Vous me mandez des choses admirables de vos cérémonies de la Fête-Dieu ; elles sont tellement profanes que je ne comprends pas comme votre saint archevêque[1] les veut souffrir : il est vrai qu’il est Italien, et cette mode vient de son pays ; j’en réjouirai ce soir le bonhomme Coetquen, qui vient souper avec moi. Je suis encore plus contente du reste de vos lettres. Enfin, ma pauvre bonne, vous êtes belle ! Comment ? je vous reconnoîtrois donc entre huit ou dix femmes, sans m’y tromper. Quoi ! vous n’êtes point pâle, maigre, abattue comme la princesse Olympie[2] ! Quoi ! vous n’êtes point malade à mourir comme je vous ai vue ! Ah ! ma bonne, je suis trop heureuse. Au nom de Dieu, amusez-vous, appliquez-vous à vous bien conserver ; songez que vous ne pouvez rien faire dont je vous sois si sensiblement obligée. C’est à M. de Grignan à vous dire la même chose, et à vous aider dans cette occupation. C’est d’un garçon que vous êtes

  1. Le cardinal Grimaldi. Voyez la note 5 de la lettre 157.
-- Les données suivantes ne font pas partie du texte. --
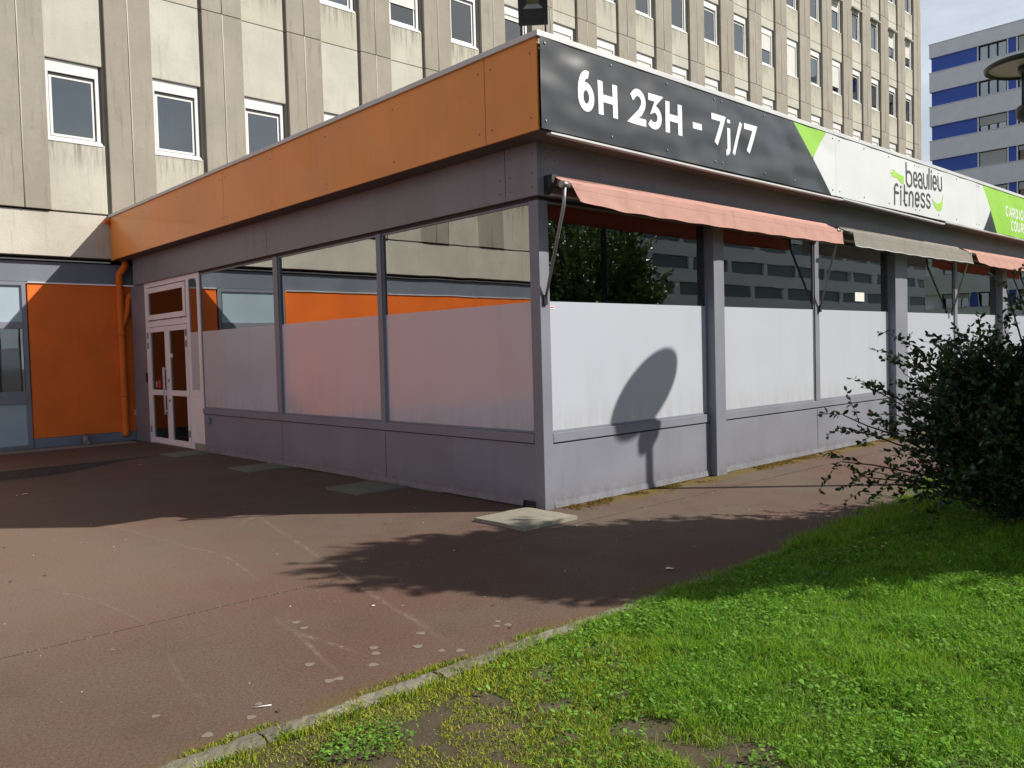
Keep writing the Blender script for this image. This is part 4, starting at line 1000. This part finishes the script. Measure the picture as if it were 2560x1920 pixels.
# ================================================================== GRASS
def blades(name, x, y, z, h, w, col, lean=.5, clover=False):
    n = len(x); a = rng.uniform(0, 2*np.pi, n); ld = rng.uniform(0, 2*np.pi, n); lm_ = rng.uniform(.05, 1, n)*lean*h
    dx = np.cos(a)*w/2; dy = np.sin(a)*w/2; lx = np.cos(ld)*lm_; ly = np.sin(ld)*lm_
    if not clover:
        v = np.zeros((n, 5, 3)); 
        v[:, 0] = np.stack([x-dx, y-dy, z], 1); v[:, 1] = np.stack([x+dx, y+dy, z], 1)
        v[:, 2] = np.stack([x-dx*.8+lx*.35, y-dy*.8+ly*.35, z+h*.6], 1); v[:, 3] = np.stack([x+dx*.8+lx*.35, y+dy*.8+ly*.35, z+h*.6], 1)
        v[:, 4] = np.stack([x+lx, y+ly, z+h], 1)
        b = (np.arange(n)*5)[:, None]; f = np.concatenate([b+[0, 1, 3], b+[0, 3, 2], b+[2, 3, 4]], 1).ravel(); k = 5
    else:   # small rounded leaf: 6-gon folded, near-horizontal
        k = 6; v = np.zeros((n, 6, 3)); c_, s_ = np.cos(a), np.sin(a); tz = rng.uniform(-.5, .9, n)*w
        for i, (px, py) in enumerate(((-.5, 0), (-.2, .38), (.25, .36), (.5, 0), (.25, -.36), (-.2, -.38))):
            v[:, i, 0] = x+(px*c_-py*s_)*w; v[:, i, 1] = y+(px*s_+py*c_)*w; v[:, i, 2] = z+h+px*tz+abs(py)*w*.35
        b = (np.arange(n)*6)[:, None]; f = np.concatenate([b+[0, 1, 5], b+[1, 2, 4], b+[1, 4, 5], b+[2, 3, 4]], 1).ravel()
    t = np.repeat(col, k, axis=0)
    me = np_mesh(name, v.reshape(-1, 3), f, 3, M['grass'], t); return me
def lawn_pts(n, x0, x1, y0, y1):
    x = rng.uniform(x0, x1, n); y = rng.uniform(y0, y1, n)
    # keep what the camera can see, with a margin
    d = np.stack([x-CAM.x, y-CAM.y], 1); dp_ = d@np.array([FH.x, FH.y]); lat = d@np.array([RH.x, RH.y])
    k = (dp_ > 2.1) & (abs(lat) < .72*dp_+.9)
    return x[k], y[k], dp_[k]
def grasscol(x, y, lush):
    n = len(x); yl = np.array([.54, .54, .065]); gr = np.array([.21, .45, .04]); dk = np.array([.075, .22, .025])
    t = (lush+rng.normal(0, .16, n)).clip(0, 1)[:, None]
    c_ = yl*(1-t)+gr*t; q = rng.uniform(0, 1, n)[:, None]; c_ = np.where(q < .28, dk*(.6+t*.6), c_); c_ = np.where(q > .955, np.array([.33, .27, .12]), c_)
    return c_*rng.uniform(.7, 1.25, n)[:, None]
def lushf(x, y):
    # lush clover to the right, thin yellow turf to the left / near the kerb
    return sst(-3.6, -2.0, x+.8*(vnoise(x, y, 1.3, 3)-.5)+.5*(-y-3.4))*.75+.25*vnoise(x, y, 2.6, 4)
X, Y, D = lawn_pts(1150000, -5.4, 6.5, -7.0, -2.66)
dens = .55+.45*vnoise(X, Y, 3.2, 6)
bare = sst(.56, .63, vnoise(X, Y, 2.6, 8)*.45+vnoise(X, Y, 9, 9)*.55)*sst(-1.8, -2.9, X)*sst(-2.80, -2.98, Y)
k = (rng.uniform(0, 1, len(X)) < dens*(1-bare*.985)*np.clip(4.6/D, .25, 1)**1.3)
X, Y, D, bare = X[k], Y[k], D[k], bare[k]
lu = lushf(X, Y); hgt = (.010+.030*lu+.018*vnoise(X, Y, 5, 11)*(.3+lu))*rng.uniform(.5, 1.3, len(X))
o = place('grass', blades('grass', X, Y, lawn_z(X, Y)-.003, hgt, .0036*(D/3.5)**.8*rng.uniform(.6, 1.5, len(X)), grasscol(X, Y, lu), 1.6), None, (0, 0, 0), kind='stuff')
X, Y, D = lawn_pts(700000, -5.2, 6.0, -7.0, -2.66); lu = lushf(X, Y)
cl = sst(.36, .56, vnoise(X, Y, 1.6, 13)*.55+vnoise(X, Y, 5.5, 14)*.45+.25*(lu-.5))
k = rng.uniform(0, 1, len(X)) < cl*np.clip(lu*1.3-.12, .0, 1)*.36*np.clip(4.3/D, .25, 1)
k |= (np.hypot(X+4.05, (Y+3.0)*1.4) < .16+.1*rng.uniform(0, 1, len(X))) & (rng.uniform(0, 1, len(X)) < .5)
X, Y, D, lu = X[k], Y[k], D[k], lu[k]
ccol = np.array([.17, .37, .045])*rng.uniform(.45, 1.4, len(X))[:, None]+rng.uniform(0, .03, len(X))[:, None]*np.array([1.2, 1, .6])
place('clover', blades('clover', X, Y, lawn_z(X, Y), rng.uniform(.014, .060, len(X))*(.4+.8*vnoise(X, Y, 4, 15)), (.007+.020*rng.uniform(0, 1, len(X))**2.2)*(D/4)**.4, ccol, clover=True), None, (0, 0, 0), kind='stuff')
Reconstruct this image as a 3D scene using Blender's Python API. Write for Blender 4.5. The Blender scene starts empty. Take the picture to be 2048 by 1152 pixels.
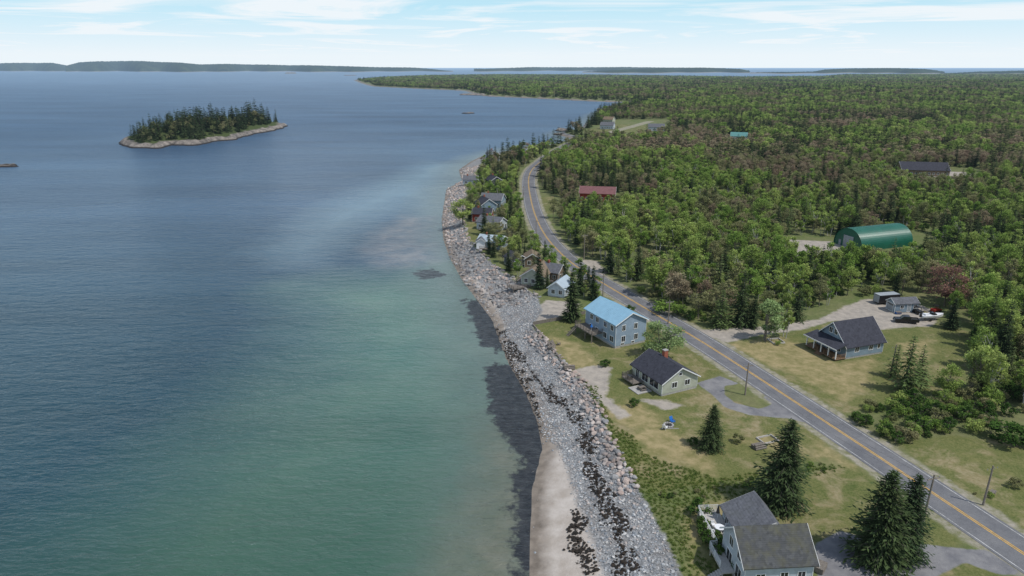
import bpy, math, random
import numpy as np
from mathutils import Vector, Matrix
random.seed(7); rng=np.random.default_rng(7)
scene=bpy.context.scene
CZ=65.0; FP=1365.33; HV=135.0
PITCH=math.atan((576-HV)/FP); SP,CP=math.sin(PITCH),math.cos(PITCH)
LZ=3.0
# ---------- survey: photograph bearings -> true ground coordinates ----------
def G(u,v,z=LZ):
    dx=(u-1024)/FP; dy=(576-v)/FP
    t=(CZ-z)/(SP-dy*CP)
    return (dx*t,(CP+dy*SP)*t)
def P(l,z=LZ): return [G(u,v,z) for u,v in l]
def HT(u,vb,vt,z=LZ):
    x,y=G(u,vb,z); dy=(576-vt)/FP
    return CZ+(-SP+dy*CP)/(CP+dy*SP)*y-z
# ---------- numpy helpers ----------
def sd_poly(x,y,poly):
    p=np.array(poly); d=np.full(x.shape,1e18); ins=np.zeros(x.shape,bool)
    n=len(p)
    for i in range(n):
        a=p[i]; b=p[(i+1)%n]; e=b-a; L=e@e
        if L==0: continue
        t=np.clip(((x-a[0])*e[0]+(y-a[1])*e[1])/L,0,1)
        dd=(x-a[0]-t*e[0])**2+(y-a[1]-t*e[1])**2
        d=np.minimum(d,dd)
        if a[1]!=b[1]:
            c=((a[1]>y)!=(b[1]>y))&(x<(b[0]-a[0])*(y-a[1])/(b[1]-a[1])+a[0])
            ins^=c
    d=np.sqrt(d); return np.where(ins,d,-d)
def d_line(x,y,pl):
    p=np.array(pl); d=np.full(x.shape,1e18)
    for i in range(len(p)-1):
        a=p[i]; e=p[i+1]-a; L=e@e
        if L==0: continue
        t=np.clip(((x-a[0])*e[0]+(y-a[1])*e[1])/L,0,1)
        d=np.minimum(d,(x-a[0]-t*e[0])**2+(y-a[1]-t*e[1])**2)
    return np.sqrt(d)
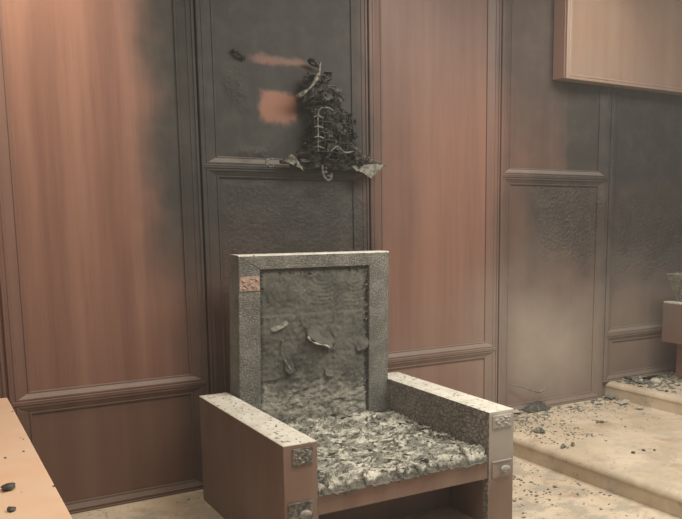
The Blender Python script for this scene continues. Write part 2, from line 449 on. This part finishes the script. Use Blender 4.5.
def plaque(x0, x1, z0, z1, parent, mat, seed, y=0, rows=2, name='carved_plaque', relief=.006):
    bm = bmesh.new(); box(bm, x0, x1, y-.005, y+.001, z0, z1, .0015)
    nx, nz = 46, 30; g = []
    for j in range(nz+1):
        row = []
        for i in range(nx+1):
            u, v = i/nx, j/nz; x = x0+.004+(x1-x0-.008)*u; z = z0+.004+(z1-z0-.008)*v
            e = min(1, 9*min(u, 1-u, v, 1-v))
            w = math.sin(u*PI*5+1.2*math.sin(v*PI*2*rows+seed))*math.cos(v*PI*rows*1.5+.9*math.sin(u*9+seed))
            d = relief*(max(0, w)**.6)*e+.002*noise.noise(Vector((x*130, z*130, seed)))
            row.append(bm.verts.new((x, y-.0055-d*e, z)))
        g.append(row)
    for j in range(nz):
        for i in range(nx): bm.faces.new((g[j][i], g[j][i+1], g[j+1][i+1], g[j+1][i]))
    return obj(name, bm, mat, parent)
plaque(.040, .132, .474, .549, la, 'pewter', 1)
plaque(WW-a+.022, WW-.016, .484, .549, ra, 'chair_front_grey', 2)
def knob_plate(x0, x1, z0, z1, kx, kz, parent, mat, kmat, drop):
    bm = bmesh.new(); box(bm, x0, x1, -.006, .001, z0, z1, .0015); box(bm, x0-.001, x1+.001, -.010, .0, z1-.003, z1+.003, .001)
    p = obj('knob_plate', bm, mat, parent)
    bm = bmesh.new(); prof = [(0, -.042), (.010, -.041), (.019, -.036), (.023, -.029), (.021, -.021), (.012, -.015), (.010, -.006)]
    rings = []
    for r, y in prof:
        rings.append([bm.verts.new((kx+1.25*max(r, .0005)*math.cos(2*PI*k/20), y, kz+.85*max(r, .0005)*math.sin(2*PI*k/20))) for k in range(20)])
    for u, w in zip(rings, rings[1:]):
        for k in range(20): bm.faces.new((u[k], u[(k+1)%20], w[(k+1)%20], w[k]))
    bm.faces.new(rings[0])
    obj('knob', bm, kmat, p, True)
knob_plate(.014, .124, .205, .314, .082, .268, la, 'pewter', 'knob_metal', 0)
knob_plate(WW-a+.022, WW-.018, .235, .318, WW-a+.085, .282, ra, 'chair_front_grey', 'knob_grey', 0)

# seat box
bm = bmesh.new(); box(bm, a, WW-a, .004, .036, .2385, .335, .002); obj('front_rail', bm, 'chair_front', ch)
bm = bmesh.new(); box(bm, a, WW-a, .036, L-bs, .300, .330); obj('seat_base', bm, 'black_char', ch)
bm = bmesh.new(); box(bm, a, WW-a, .33, .36, 0, .30); obj('base_panel', bm, 'chair_wood', ch)
for x in (a, WW-a-.004):
    bm = bmesh.new(); box(bm, x, x+.004, .036, .33, 0, .299); obj('inner_lining', bm, 'chair_wood', ch)

# the burnt cushion: plates of ash over a charred pad
def plates(x, y, cell, seed, amp, tilt):
    w = Vector((x+.35*cell*noise.noise(Vector((x/cell*1.3, y/cell*1.3, seed))), y+.35*cell*noise.noise(Vector((x/cell*1.3, y/cell*1.3, seed+7))), 0))
    gx, gy = w.x/cell, w.y/cell; best = (9, None)
    for i in (-1, 0, 1):
        for j in (-1, 0, 1):
            cx, cy = math.floor(gx)+i, math.floor(gy)+j
            rr = noise.random_unit_vector if 0 else None
            hsh = noise.cell_vector(Vector((cx+.5, cy+.5, seed+.5)))
            px, py = cx+hsh.x, cy+hsh.y; d = (gx-px)**2+(gy-py)**2
            if d < best[0]: best = (d, (px, py, hsh, cx, cy))
    px, py, hh, cx, cy = best[1]; h2 = noise.cell_vector(Vector((cx+.5, cy+.5, seed+20.5)))
    return amp*(h2.x-.5)*2+tilt*((gx-px)*(h2.y-.5)+(gy-py)*(h2.z-.5))*cell*2
bm = bmesh.new(); nx, ny = 190, 230; g = []
cx0, cx1, cy0, cy1 = a+.002, WW-a-.002, -.004, L-bs-.002
for j in range(ny+1):
    row = []
    for i in range(nx+1):
        x = cx0+(cx1-cx0)*i/nx; y = cy0+(cy1-cy0)*j/ny
        q = Vector((x, y, 0))
        z = .372+.010*noise.noise(q*5)+plates(x, y, .10, 1, .006, .16)+plates(x, y, .045, 5, .002, .12)+.004*noise.noise(q*38)+.0015*noise.noise(q*95)
        for fr, am, sd in ((9, .022, 2), (19, .010, 9)):
            wv = y*fr+2.2*noise.noise(Vector((x*6, y*7, sd)))+.9*noise.noise(Vector((x*17, y*17, sd+3))); fq = wv-math.floor(wv)
            gate = max(0., min(1., .55+1.6*noise.noise(Vector((x*8, y*10, sd+30)))))
            z += am*gate*((1-fq)**1.5 if fq > .10 else fq/.10*.85)
        z += .010*max(0, 1-((y-.93)/.06)**2) if y > .87 else 0
        z -= .045*max(0, 1-y/.04)**2
        q2 = q*26
        x2 = min(cx1, max(cx0, x+.006*noise.noise(q2))); y2 = y+.008*noise.noise(q2+Vector((7, 3, 1)))
        row.append(bm.verts.new((x2, min(y2, cy1), z)))
    g.append(row)
front = []
for kz, dy in ((.6, -.006), (.25, -.004), (0, .004)):
    row = []
    for i in range(nx+1):
        v = g[0][i].co; z = .330+(v.z-.330)*kz+.004*noise.noise(Vector((v.x*40, kz*9, 2)))
        row.append(bm.verts.new((v.x, v.y+dy+.005*noise.noise(Vector((v.x*45, kz*20, 0))), z)))
    front.append(row)
rows = front[::-1]+g
for r, q in zip(rows, rows[1:]):
    for i in range(nx): bm.faces.new((r[i], r[i+1], q[i+1], q[i]))
cu = tag(obj('seat_cushion', bm, 'seat_ash', ch), 'burnt seat cushion turned to grey and white ash')
bm = bmesh.new()
for _ in range(150):
    x, y = R.uniform(cx0+.02, cx1-.02), R.uniform(.0, cy1-.02)
    if R.random() < .25: x = R.uniform(cx1-.09, cx1-.02)
    flake(bm, (x, y, .386+R.uniform(-.010, .005)), R.choice((.02, .03, .045, .07))*R.uniform(.7, 1.2), R, .0012, .5, R.choice((0, 0, 0, 1, 1, 2)), .22)
tag(obj('ash_flakes', bm, ['pale_ash', 'mid_ash', 'grey_char'], cu), 'curled flakes of ash', kind='stuff')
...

  2. Allusion à une héroïne de l’Arioste. La princesse Olympie, abandonnée par Birène dans une île déserte, cherche en vain son époux qui n’est plus à ses côtés ; elle gravit un rocher, et aperçoit dans le lointain la voile qui emporte l’infidèle. À cette vue, elle tombe toute tremblante, plus pâle et plus froide que la neige :

    Tutta tremante si lascio eadere,
    Pin bianca e più che neve fredda in volto.